A la doble puesta en guardia del precepto cristiano “No juzguéis, si no queréis ser juzgados”, y “No juzguéis si no queréis equivocaros”, el sistema democrático responde, pues, por dos prescripciones diametralmente opuestas: “Juzgad, porque sois los únicos e insustituibles soberanos”, y “Juzgad, porque no podéis engañaros”.
En esta ruptura radical con la prudencia y la moral enseñada por el Evangelio y por la Iglesia, ¿no es acertado el discernir una intervención característica y reveladora del eterno contradictor, del enemigo perpetuo del género humano, del Demonio?
Y pocas perspectivas son más aterradoras que las que nos ofrece esta multiplicación frenética y esta perversión consecutiva del propio juicio, pues no olvide usted que el Señor añade: “Como juzguéis seréis juzgados.
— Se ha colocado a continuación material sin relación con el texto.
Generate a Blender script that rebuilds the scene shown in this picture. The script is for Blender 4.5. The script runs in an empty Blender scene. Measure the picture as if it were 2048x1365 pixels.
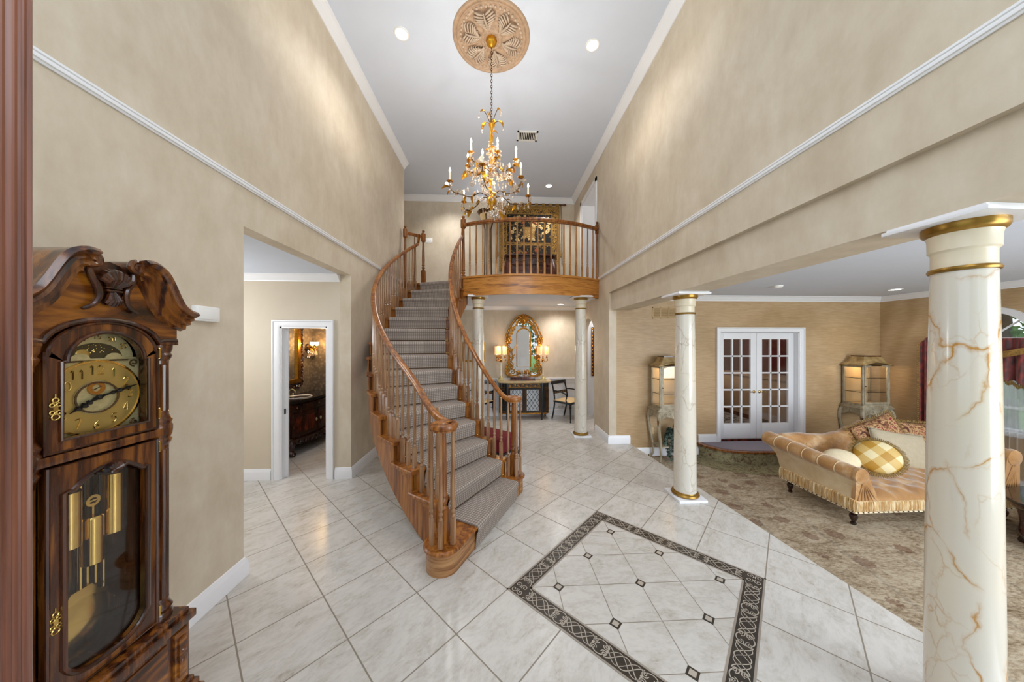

Se os medirá con la medida con que hayáis medido”.
En resumen: La Soberanía Popular es satánica, en cuanto pretende expulsar a Dios de la Sociedad y proclamar contra Él los llamados Derechos del Hombre, exactamente igual que Lucifer pretendía sustituir a Dios en el cielo y proclamar contra Él los pretendidos Derechos de los Ángeles rebeldes.
Es satánica en lo que niega, explícita o insidiosamente, dos dogmas esenciales de la Fe cristiana, a saber, el de la caída original, con la profunda mancha del hombre, y el de que toda autoridad tiene en Dios su fuente exclusiva, su regla y sus límites.
Es satánica, por consiguiente, en cuanto establece toda la organización política y social sobre la insubordinación y el orgullo, y hace de este pecado, padre y manantial de otros vicios, el resorte esencial de toda la actividad de las naciones.
Es “la herejía de nuestro tiempo”, decía el cardenal Gousset, que demostró ser buen profeta. “Será tan peligrosa y tan difícil de extirpar como el jansenismo. Lo será más aún, porque le sobrepuja inmensamente en malicia y extensión”. (...)
(1) Abate Carlos MAIGNEN: La Souveraineté du People est une Hérésie, p. 33.
(2) Abate Carlos MAIGNEN: Ob. cit., p. 34.